Everywhere Pat went, people were talking about China; whether they were enthusing about the opportunities for new markets or were nervously looking over their shoulder and fretting about the new
entrepreneurs with their factories and cheap labour up the coast, they were talking about China. So Pat had taken a few trips up to Shanghai and Guangzhou – and he had liked what he saw.

‘It’s amazing what’s going on up there – it’s really buzzing. The timing’s just right because they’ve started off but there’s no way for them to
get capital up there. And it’s not like India. India is dominated by a few powerful families, it’s a real clique and they’ve already got money. Just like Japan and Korea. Why are
any of these guys ever gonna give you a place at the poker table unless it’s just to take your money? China’s different. I reckon there’s a way in for an outsider. The economy
grew up on the lines of a planned economy so government officials control it rather than big families like in India. I just figure that if these officials have a chance to get capital to grow their
businesses, they’re gonna grab the opportunity.’

I agreed.

‘So, anyway,’ he continued, ‘what’s your story?’

 
Two

A Journey of a Thousand
Li
Begins From Under One’s Feet

Lao Zi: The Tao and Its Virtue
c. sixth century
BC

Five years earlier, I’d arrived as a blank sheet of paper.

As I flew to Hong Kong from London for the first time, I had no idea where it was. I didn’t care. Flying in from on high in the late afternoon, I gazed down on a scattering of islands that
looked like pebbles thrown carelessly into the South China Sea. I could pick out a rocky peak half hidden by heat haze and surrounded by a belt of glass spikes. Ten minutes later, after a momentary
shudder through the dense patches of cloud lower down, the plane took the last-minute hairpin to the right. As we bounced to a halt on the tarmac, the smell was in the cabin before the doors
opened. Damp heat.

I still remember vividly the taxi ride from the airport to the seedy hotel in Wanchai. Night had fallen and neon characters of every size and description leered at me through the taxi window. It
was a new world. The streets were teeming. Nobody slept.

Over the coming weeks, new sensations seeped into me. The smells, the dress, the food, the sounds, the written word. Wherever I looked, the Chinese were bargaining, unloading from boats,
hammering in tiny factories. I couldn’t believe that such a concentration of human life could exist in a state of perpetual motion. The pace of life was so relentless that I became swept up
by its momentum. I soon felt like a part of some vast machine.

As the days passed, I quickly grew to like the place and started to take in more of the surroundings. I often went up to the little path near the summit of Hong Kong Island that winds around the
Peak from the tram station. After about half a mile in the shade of the India-rubber trees with their roots trailing out of the branches down to the ground, round a bend the leaves suddenly clear
and the path opens out on to the sky from the cliff face. On first sight, the view over the harbour to the mountains on the other side quite catches your breath, it is so dramatic: a vast modern
city with glass towers and spikes set in a huge natural amphitheatre with the ocean as its floor.

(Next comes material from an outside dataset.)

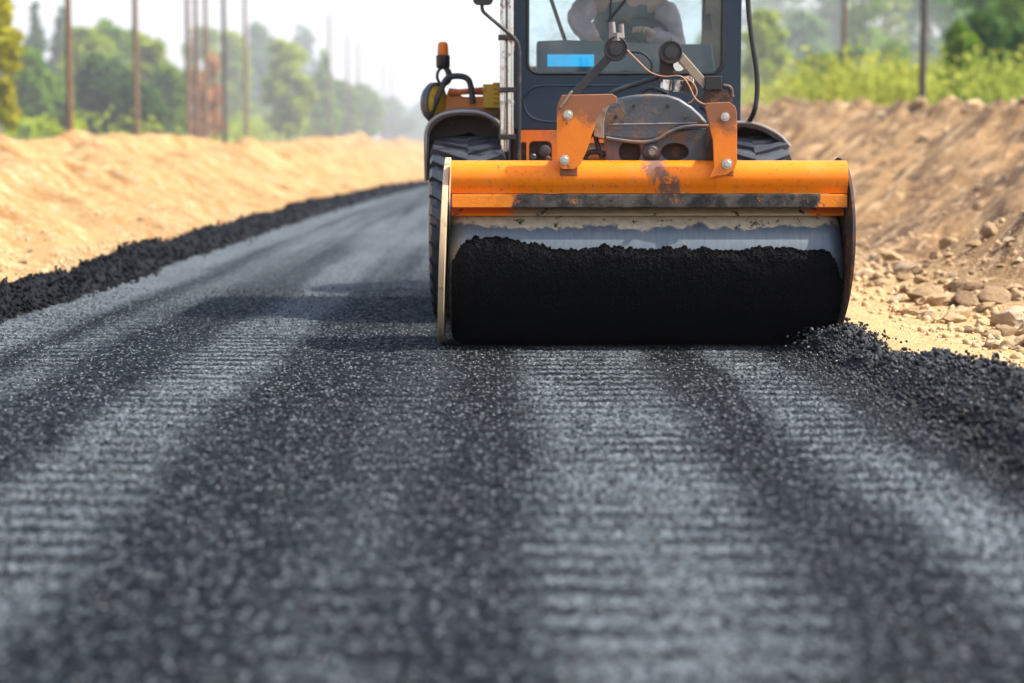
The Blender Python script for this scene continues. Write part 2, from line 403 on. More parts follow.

I stared out over the harbour, breathing in the atmosphere as the city churned below, counting the
scores of ocean ships in the port and the planes queuing up to land at Kai Tak from the west. I could see a tiny trail of smoke from the green and white funnels of the Star Ferry as it inched its
way across the harbour. A distant roar rose up to the skies from far below: the sound of a thousand engines, the clatter of trams, the hammering of piledrivers, the occasional shout from a worker
perched high on the bamboo scaffolding around the next half-built glass tower.

From any direction, the geography of Hong Kong draws the eye towards the mainland. The island seems to wrap itself around the tip of the peninsula opposite like a giant horseshoe, so that from
any point the view focuses on the row of nine hills behind the mist on the other side. Whenever I went over to Tsim Sha Tsui, I took the Star Ferry and sat on the polished wooden seats with the
spray on my face, taking in the smell of oil and the sound of the ropes creaking as they strained against the vast iron stubs anchoring the ferry to the quayside. As I sat there on the ferry,
gazing ahead through the heat haze, I found myself wondering about China, wondering what it was like behind those nine hills beyond Kowloon on the other side.

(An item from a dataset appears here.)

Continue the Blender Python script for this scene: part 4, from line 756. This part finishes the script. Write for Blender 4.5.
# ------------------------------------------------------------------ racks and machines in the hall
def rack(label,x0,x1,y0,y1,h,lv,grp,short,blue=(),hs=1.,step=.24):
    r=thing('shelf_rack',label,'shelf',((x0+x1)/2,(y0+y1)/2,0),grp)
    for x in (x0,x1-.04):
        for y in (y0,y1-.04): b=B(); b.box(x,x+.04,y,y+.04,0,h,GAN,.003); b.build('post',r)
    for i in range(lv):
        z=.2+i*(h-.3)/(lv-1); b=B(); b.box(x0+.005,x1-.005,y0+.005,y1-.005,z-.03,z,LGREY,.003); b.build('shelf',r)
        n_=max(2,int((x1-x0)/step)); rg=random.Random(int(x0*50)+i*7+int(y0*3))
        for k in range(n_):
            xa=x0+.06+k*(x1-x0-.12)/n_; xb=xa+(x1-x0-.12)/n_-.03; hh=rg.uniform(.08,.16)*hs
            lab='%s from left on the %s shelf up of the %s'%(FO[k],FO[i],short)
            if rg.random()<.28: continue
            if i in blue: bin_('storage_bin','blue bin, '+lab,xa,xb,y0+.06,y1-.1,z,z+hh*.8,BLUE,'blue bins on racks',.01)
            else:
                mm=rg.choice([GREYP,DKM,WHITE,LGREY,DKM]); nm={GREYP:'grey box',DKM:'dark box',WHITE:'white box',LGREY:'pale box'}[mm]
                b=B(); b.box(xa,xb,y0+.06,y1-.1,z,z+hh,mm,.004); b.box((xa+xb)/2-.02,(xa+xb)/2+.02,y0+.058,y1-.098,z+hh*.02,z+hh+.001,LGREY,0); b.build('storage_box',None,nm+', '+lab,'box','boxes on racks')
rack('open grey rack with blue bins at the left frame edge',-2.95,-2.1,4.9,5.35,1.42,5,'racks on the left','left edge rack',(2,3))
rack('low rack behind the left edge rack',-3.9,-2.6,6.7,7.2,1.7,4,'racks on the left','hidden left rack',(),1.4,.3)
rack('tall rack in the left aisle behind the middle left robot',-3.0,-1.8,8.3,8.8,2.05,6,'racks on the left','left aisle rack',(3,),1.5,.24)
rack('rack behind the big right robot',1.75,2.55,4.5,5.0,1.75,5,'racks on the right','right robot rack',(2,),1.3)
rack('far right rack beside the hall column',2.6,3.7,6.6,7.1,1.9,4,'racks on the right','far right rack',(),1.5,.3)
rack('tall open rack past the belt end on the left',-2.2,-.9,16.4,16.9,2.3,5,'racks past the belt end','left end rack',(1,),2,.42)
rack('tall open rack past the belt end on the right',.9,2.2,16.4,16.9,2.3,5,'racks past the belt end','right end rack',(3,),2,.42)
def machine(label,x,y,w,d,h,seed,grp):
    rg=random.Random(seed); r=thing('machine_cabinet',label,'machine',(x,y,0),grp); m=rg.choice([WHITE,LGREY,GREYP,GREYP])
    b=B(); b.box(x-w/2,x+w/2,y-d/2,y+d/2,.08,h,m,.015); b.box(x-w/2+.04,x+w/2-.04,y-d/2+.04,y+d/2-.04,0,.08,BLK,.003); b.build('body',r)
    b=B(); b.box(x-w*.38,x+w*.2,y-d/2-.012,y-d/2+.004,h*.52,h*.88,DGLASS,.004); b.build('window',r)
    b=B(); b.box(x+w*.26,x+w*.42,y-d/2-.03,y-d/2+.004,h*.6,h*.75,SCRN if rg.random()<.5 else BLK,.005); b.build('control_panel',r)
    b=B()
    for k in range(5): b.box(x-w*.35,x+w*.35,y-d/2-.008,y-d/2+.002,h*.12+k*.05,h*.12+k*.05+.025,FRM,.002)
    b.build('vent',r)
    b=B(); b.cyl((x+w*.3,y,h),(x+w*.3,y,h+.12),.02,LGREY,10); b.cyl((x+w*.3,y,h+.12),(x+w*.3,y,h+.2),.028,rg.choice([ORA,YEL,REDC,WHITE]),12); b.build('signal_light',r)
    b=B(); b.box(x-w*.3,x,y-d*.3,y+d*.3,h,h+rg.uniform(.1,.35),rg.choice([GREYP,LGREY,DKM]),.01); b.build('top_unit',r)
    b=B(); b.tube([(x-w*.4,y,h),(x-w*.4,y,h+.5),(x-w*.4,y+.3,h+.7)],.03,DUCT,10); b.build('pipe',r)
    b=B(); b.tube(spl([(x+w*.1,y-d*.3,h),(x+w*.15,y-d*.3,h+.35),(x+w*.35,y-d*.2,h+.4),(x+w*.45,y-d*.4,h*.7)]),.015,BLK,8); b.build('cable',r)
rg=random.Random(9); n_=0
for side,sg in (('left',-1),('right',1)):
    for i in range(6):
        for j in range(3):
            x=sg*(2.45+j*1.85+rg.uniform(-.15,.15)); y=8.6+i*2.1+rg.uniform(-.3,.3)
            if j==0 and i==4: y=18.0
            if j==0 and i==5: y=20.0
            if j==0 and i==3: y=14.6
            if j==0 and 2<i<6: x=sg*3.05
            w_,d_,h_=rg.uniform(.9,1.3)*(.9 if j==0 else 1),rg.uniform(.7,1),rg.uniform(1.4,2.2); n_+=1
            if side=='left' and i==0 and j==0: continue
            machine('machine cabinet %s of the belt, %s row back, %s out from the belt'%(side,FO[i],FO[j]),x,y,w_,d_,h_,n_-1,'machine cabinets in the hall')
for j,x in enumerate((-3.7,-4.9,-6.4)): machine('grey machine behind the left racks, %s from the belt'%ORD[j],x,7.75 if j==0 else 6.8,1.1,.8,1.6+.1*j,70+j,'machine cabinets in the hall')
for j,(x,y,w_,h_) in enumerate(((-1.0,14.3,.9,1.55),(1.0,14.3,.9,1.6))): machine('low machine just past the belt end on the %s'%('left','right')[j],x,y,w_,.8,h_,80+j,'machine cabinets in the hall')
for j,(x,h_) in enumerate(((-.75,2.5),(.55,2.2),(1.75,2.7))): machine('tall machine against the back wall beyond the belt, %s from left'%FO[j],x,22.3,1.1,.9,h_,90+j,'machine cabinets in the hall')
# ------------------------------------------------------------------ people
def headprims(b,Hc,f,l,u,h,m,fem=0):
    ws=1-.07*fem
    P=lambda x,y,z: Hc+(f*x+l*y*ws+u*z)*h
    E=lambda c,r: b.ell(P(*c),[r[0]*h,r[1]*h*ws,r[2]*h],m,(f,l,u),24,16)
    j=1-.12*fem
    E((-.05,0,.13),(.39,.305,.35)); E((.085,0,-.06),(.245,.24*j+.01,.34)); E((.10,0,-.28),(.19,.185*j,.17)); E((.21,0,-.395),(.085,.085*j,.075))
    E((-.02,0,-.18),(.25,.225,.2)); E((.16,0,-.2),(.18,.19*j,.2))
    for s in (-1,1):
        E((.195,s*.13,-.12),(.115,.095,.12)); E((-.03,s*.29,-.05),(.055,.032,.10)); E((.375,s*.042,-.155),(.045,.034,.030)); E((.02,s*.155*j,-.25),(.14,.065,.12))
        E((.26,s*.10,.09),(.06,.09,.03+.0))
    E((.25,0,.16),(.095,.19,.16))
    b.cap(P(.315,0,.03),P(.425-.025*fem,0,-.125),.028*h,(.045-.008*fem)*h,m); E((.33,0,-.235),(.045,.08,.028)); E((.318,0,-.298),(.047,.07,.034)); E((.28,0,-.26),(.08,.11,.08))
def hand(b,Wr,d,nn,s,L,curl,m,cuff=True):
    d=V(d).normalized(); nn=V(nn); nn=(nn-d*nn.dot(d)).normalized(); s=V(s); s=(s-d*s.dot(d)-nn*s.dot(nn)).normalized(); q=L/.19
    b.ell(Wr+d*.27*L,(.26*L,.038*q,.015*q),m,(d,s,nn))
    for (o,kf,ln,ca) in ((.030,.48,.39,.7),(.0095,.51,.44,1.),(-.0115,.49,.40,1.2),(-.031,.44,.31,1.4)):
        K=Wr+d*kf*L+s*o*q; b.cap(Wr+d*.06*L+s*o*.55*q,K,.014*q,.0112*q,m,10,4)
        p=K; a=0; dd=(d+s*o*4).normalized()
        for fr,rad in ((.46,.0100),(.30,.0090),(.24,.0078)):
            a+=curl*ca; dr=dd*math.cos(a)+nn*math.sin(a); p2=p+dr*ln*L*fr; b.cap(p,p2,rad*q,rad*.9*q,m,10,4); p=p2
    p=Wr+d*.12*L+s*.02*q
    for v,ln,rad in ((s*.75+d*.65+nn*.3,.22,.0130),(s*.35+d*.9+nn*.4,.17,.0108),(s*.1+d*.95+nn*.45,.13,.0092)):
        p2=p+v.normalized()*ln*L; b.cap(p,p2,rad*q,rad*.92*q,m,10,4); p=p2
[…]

Hong Kong had never really seemed English to me. Sure, there were the bars in Lan Kwai Fong where, if it weren’t for the heat, I might pretend that I was in Fulham. There might be the odd
judge hurrying along in his wig and red coat-tails near the High Court and plenty of pinstriped bankers in Central, but that was only on the surface. Scratch below that and everything that mattered
was Chinese.

The papers were full of stories about some huge power struggle up in Beijing but I couldn’t figure out exactly what had been going on. The names were all so similar (and back to front)
that I could never quite see who had done what and to whom. There were photographs of a dour-looking man with thick glasses, an unconvincing smile and collars that were slightly too big who seemed
to be the Prime Minister. But the country was ruled by an eighty-year-old recluse who did little but play card games; that and control the Army. I found an old guidebook in a second-hand bookshop
in Hollywood Road and, as I thumbed through the disintegrating pages, I was amazed at the size of China: vast areas of uninhabited frozen wastelands in the west, huge deserts further north and then
an incredible crush along the coast. The faded sepia pictures of pavilions and sweeping tiled roofs in the Forbidden City caught my imagination and I wanted to see them for myself. I knew that
parts of China had been open to foreigners from the early 1980s and when I met the odd person who had been there I questioned them eagerly. Some seemed lost for words, almost annoyed by the place:
‘Don’t go there, it’s absolute chaos.’ Others seemed puzzled in an amused sort of way: ‘Of course, it was all very interesting, but the people were a bit odd. They
always pretended that they didn’t have train tickets when you knew that they did, or that the restaurant was full when you could see that it was empty.’ But for some it was in their
blood. They seemed possessed. And when they couldn’t explain exactly why, it fed my curiosity.